To be done:
The lines to reproduce run from the first one through the line containing "COL = sc.collection". Reproduce them exactly.

Supplied data:
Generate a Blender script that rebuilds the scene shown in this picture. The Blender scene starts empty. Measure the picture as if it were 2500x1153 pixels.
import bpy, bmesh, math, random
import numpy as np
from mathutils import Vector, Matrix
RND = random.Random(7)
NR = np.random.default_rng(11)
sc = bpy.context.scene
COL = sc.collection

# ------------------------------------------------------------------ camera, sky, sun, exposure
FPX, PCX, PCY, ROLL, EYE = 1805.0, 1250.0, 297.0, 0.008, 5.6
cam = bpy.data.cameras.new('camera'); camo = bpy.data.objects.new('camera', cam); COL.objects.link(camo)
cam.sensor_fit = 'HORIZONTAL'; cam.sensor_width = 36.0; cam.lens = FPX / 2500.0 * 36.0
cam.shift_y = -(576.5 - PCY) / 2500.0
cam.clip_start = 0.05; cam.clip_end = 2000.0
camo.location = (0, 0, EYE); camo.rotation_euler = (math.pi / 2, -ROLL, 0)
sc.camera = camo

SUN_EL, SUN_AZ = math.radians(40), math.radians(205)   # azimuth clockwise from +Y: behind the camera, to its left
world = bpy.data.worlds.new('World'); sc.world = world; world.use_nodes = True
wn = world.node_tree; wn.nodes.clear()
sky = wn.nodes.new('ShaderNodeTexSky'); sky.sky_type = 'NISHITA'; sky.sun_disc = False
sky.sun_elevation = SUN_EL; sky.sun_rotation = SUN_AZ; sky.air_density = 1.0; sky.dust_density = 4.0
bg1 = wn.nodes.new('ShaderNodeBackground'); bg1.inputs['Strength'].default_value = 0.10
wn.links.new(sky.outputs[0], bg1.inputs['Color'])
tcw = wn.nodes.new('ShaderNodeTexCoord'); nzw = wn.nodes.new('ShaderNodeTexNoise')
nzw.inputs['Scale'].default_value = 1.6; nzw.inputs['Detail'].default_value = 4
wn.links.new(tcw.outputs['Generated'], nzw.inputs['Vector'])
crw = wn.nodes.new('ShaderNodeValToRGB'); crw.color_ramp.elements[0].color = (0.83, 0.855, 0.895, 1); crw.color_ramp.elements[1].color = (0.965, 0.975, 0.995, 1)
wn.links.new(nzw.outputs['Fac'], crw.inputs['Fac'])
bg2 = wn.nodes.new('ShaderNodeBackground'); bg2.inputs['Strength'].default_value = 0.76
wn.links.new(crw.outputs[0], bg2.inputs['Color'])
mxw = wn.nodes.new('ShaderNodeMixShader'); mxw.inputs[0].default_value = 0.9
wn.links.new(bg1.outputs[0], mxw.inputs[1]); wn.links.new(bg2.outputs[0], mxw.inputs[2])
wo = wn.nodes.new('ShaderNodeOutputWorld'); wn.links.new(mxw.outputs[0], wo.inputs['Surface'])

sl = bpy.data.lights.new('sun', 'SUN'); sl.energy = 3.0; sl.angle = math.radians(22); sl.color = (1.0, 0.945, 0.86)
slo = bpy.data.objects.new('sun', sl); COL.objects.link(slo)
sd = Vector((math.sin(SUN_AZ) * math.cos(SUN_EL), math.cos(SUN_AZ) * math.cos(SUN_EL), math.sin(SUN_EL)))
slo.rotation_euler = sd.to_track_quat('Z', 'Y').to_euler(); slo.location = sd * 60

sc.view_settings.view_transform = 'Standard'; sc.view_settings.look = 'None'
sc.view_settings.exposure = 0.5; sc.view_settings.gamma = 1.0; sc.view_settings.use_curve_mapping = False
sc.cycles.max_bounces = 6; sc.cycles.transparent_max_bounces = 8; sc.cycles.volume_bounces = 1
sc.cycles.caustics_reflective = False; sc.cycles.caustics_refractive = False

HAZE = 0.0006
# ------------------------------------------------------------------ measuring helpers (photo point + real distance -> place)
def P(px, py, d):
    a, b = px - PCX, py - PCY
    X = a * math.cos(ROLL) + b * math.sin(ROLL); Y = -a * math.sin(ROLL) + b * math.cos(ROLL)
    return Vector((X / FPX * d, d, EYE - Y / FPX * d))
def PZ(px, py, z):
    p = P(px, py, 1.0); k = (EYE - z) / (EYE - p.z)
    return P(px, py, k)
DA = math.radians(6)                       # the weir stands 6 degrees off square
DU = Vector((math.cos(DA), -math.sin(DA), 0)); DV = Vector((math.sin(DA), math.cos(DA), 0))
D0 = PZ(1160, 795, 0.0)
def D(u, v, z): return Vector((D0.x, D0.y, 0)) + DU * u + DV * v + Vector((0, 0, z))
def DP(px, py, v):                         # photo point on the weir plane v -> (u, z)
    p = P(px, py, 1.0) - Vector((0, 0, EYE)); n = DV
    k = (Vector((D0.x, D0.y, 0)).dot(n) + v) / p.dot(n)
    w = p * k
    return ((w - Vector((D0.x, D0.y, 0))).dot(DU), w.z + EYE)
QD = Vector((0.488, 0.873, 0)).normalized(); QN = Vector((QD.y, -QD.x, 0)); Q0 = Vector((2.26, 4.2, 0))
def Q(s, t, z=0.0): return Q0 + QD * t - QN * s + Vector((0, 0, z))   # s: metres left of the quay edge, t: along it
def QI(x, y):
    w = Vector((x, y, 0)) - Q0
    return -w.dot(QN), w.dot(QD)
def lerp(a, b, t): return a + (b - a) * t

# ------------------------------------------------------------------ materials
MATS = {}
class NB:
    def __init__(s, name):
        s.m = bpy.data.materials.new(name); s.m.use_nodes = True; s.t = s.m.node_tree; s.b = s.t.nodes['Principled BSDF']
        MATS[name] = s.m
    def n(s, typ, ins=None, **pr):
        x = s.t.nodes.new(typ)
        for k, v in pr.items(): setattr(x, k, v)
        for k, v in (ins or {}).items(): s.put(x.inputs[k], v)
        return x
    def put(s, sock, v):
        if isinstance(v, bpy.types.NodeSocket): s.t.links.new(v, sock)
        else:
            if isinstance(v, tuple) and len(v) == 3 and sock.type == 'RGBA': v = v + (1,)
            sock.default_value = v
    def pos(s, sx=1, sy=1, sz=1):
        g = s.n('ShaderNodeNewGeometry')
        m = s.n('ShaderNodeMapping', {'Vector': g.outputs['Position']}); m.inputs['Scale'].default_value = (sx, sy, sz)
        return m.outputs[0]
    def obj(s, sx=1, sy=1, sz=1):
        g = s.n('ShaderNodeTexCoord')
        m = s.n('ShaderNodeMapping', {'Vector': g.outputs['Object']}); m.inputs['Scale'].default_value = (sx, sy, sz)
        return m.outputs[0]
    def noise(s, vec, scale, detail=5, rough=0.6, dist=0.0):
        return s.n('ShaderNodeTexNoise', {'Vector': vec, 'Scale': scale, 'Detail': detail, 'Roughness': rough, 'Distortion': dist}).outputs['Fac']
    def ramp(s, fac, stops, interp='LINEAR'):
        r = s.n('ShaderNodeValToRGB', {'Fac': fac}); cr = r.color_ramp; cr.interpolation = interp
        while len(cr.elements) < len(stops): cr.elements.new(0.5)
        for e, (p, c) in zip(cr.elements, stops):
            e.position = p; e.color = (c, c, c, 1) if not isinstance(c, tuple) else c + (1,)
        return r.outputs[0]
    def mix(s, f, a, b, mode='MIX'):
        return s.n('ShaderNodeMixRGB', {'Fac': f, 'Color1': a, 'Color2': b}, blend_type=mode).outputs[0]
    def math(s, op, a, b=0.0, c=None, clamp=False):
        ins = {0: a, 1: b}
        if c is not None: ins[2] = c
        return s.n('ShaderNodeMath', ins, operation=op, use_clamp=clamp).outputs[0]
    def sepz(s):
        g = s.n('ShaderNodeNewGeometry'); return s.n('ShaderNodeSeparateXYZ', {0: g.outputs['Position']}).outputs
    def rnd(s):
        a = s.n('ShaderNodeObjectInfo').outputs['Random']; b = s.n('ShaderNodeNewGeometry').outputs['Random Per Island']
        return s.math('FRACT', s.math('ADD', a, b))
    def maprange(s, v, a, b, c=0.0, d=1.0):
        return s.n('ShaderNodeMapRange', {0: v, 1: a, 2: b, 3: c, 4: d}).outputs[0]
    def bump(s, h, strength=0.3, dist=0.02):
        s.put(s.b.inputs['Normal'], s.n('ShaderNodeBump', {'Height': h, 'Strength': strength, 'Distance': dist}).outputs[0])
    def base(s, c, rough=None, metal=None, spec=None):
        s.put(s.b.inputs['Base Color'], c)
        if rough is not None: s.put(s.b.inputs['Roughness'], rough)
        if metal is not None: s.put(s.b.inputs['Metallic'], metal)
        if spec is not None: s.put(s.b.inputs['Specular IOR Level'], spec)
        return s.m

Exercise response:
Generate a Blender script that rebuilds the scene shown in this picture. The Blender scene starts empty. Measure the picture as if it were 2500x1153 pixels.
import bpy, bmesh, math, random
import numpy as np
from mathutils import Vector, Matrix
RND = random.Random(7)
NR = np.random.default_rng(11)
sc = bpy.context.scene
COL = sc.collection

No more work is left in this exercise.